### STATED PROBLEM
Going from the top of the data below, give again each line through the one containing "0, 0), (0, 0, 1)))", both ends kept.

### INFORMATION SHOWN
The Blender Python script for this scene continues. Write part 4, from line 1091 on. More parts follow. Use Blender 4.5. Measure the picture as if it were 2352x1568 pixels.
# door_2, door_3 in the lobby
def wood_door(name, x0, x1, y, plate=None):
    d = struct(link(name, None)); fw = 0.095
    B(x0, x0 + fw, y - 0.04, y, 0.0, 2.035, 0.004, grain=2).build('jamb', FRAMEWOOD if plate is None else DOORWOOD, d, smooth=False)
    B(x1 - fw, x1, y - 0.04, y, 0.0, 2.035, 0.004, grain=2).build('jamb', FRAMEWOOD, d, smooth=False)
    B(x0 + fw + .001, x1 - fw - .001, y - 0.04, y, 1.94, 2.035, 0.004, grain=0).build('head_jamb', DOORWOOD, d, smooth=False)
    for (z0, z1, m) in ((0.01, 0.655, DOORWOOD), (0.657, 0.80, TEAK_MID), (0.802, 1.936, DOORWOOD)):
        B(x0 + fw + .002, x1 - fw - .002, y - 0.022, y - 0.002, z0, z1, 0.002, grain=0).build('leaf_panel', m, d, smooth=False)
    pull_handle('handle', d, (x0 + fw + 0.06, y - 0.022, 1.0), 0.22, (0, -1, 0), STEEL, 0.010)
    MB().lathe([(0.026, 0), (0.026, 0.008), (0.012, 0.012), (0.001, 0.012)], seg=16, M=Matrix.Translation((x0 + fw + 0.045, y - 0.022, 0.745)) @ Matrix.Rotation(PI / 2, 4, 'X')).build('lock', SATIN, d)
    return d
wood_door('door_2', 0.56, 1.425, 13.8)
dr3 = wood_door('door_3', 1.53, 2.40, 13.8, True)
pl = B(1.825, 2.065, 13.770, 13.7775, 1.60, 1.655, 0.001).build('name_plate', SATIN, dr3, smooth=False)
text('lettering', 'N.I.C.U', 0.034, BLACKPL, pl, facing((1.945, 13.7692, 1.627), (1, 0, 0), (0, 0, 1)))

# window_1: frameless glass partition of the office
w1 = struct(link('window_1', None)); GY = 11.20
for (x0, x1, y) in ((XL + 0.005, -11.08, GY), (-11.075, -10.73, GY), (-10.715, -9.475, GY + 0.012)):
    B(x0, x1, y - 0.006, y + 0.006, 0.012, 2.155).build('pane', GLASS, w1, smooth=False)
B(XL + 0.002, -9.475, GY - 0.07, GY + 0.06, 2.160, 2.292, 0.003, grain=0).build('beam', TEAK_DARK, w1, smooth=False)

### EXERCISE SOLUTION
The Blender Python script for this scene continues. Write part 4, from line 1091 on. More parts follow. Use Blender 4.5. Measure the picture as if it were 2352x1568 pixels.
# door_2, door_3 in the lobby
def wood_door(name, x0, x1, y, plate=None):
    d = struct(link(name, None)); fw = 0.095
    B(x0, x0 + fw, y - 0.04, y, 0.0, 2.035, 0.004, grain=2).build('jamb', FRAMEWOOD if plate is None else DOORWOOD, d, smooth=False)
    B(x1 - fw, x1, y - 0.04, y, 0.0, 2.035, 0.004, grain=2).build('jamb', FRAMEWOOD, d, smooth=False)
    B(x0 + fw + .001, x1 - fw - .001, y - 0.04, y, 1.94, 2.035, 0.004, grain=0).build('head_jamb', DOORWOOD, d, smooth=False)
    for (z0, z1, m) in ((0.01, 0.655, DOORWOOD), (0.657, 0.80, TEAK_MID), (0.802, 1.936, DOORWOOD)):
        B(x0 + fw + .002, x1 - fw - .002, y - 0.022, y - 0.002, z0, z1, 0.002, grain=0).build('leaf_panel', m, d, smooth=False)
    pull_handle('handle', d, (x0 + fw + 0.06, y - 0.022, 1.0), 0.22, (0, -1, 0), STEEL, 0.010)
    MB().lathe([(0.026, 0), (0.026, 0.008), (0.012, 0.012), (0.001, 0.012)], seg=16, M=Matrix.Translation((x0 + fw + 0.045, y - 0.022, 0.745)) @ Matrix.Rotation(PI / 2, 4, 'X')).build('lock', SATIN, d)
    return d
wood_door('door_2', 0.56, 1.425, 13.8)
dr3 = wood_door('door_3', 1.53, 2.40, 13.8, True)
pl = B(1.825, 2.065, 13.770, 13.7775, 1.60, 1.655, 0.001).build('name_plate', SATIN, dr3, smooth=False)
text('lettering', 'N.I.C.U', 0.034, BLACKPL, pl, facing((1.945, 13.7692, 1.627), (1, 0, 0), (0, 0, 1)))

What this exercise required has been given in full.